Pada 2015, DPRD dan pemerintah DKI sepakat memasukan 17 raperda ke program pembentukan peraturan daerah (propemperda). Namun, selama satu tahun legislatif Kebon Sirih hanya bisa menetapkan tujuh perda.
Jumlah penetapan raperda menjadi perda pun tak kunjung naik dari tahun ke tahun. Pada 2016, dari 23 raperda hanya berhasil menetapkan enam perda. Jumlah tersebut juga sama pada 2017, yang memasukan 32 raperda, hanya enam yang menjadi perda atau 12,5 persen.
Sedangkan pada 2018, baik eksekutif maupun legislatif memasukan 46 raperda yang masuk dalam propemperda. Namun hanya selesai 11 perda atau hanya 23,9 persen yang diselesaikan. Pada 2019, dari 18 raperda DPRD baru menyelesaikan enam perda.
Sereida mengaku, pembahasan raperda tidak semata-mata langsung diputuskan karena harus mendengarkan pendapat-pendapat seperti masyarakat kemudian tokoh maupun pakar. Pembahasan raperda bisa saja berhenti di tengah jalan jika belum memiliki data yang cukup untuk menjadi peraturan atau payung hukum yang kuat. Terkecuali raperda tersebut merupakan prioritas dan mendesak.
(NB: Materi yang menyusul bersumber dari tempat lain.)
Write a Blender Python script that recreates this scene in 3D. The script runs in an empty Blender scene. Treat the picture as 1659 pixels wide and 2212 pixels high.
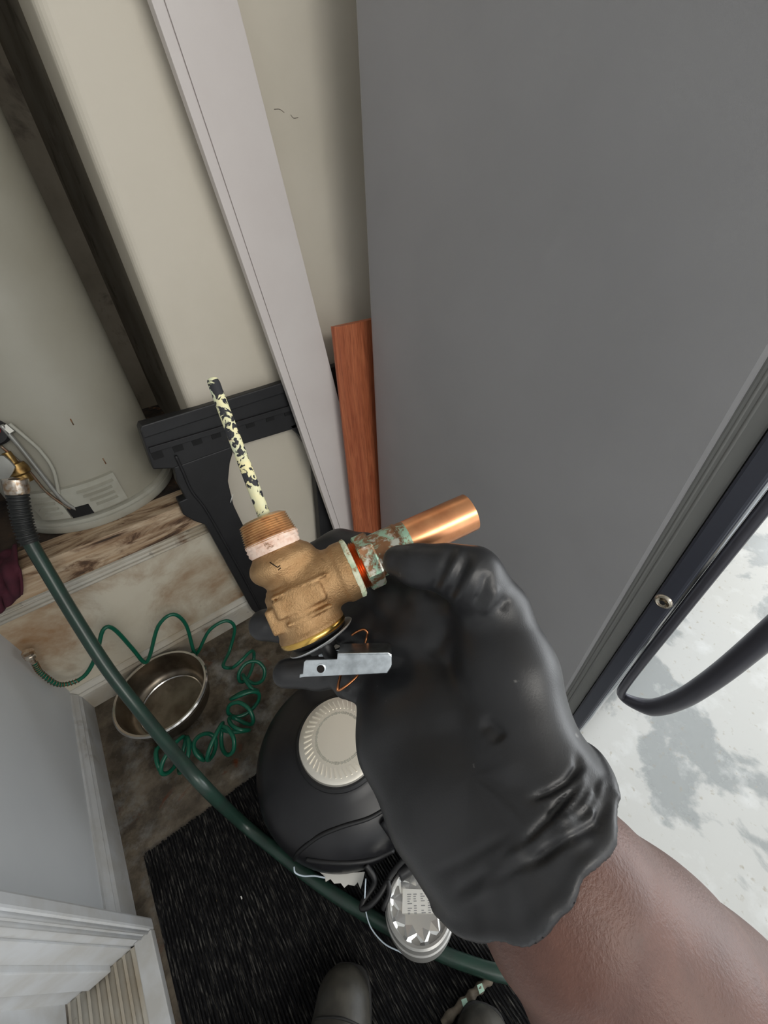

"Kalau misalnya di tengah jalan ternyata ditahan dulu ternyata kita belum punya data yang cukup itu bisa dilakukan tetapi oh ini mendesak tapi kita bisa melakukan seperti BB-NKB daerah-daerah penyangga kita ini kan sudah memutuskan untuk mengikuti 12,5 persen kita masih 10 persen," tuturnya.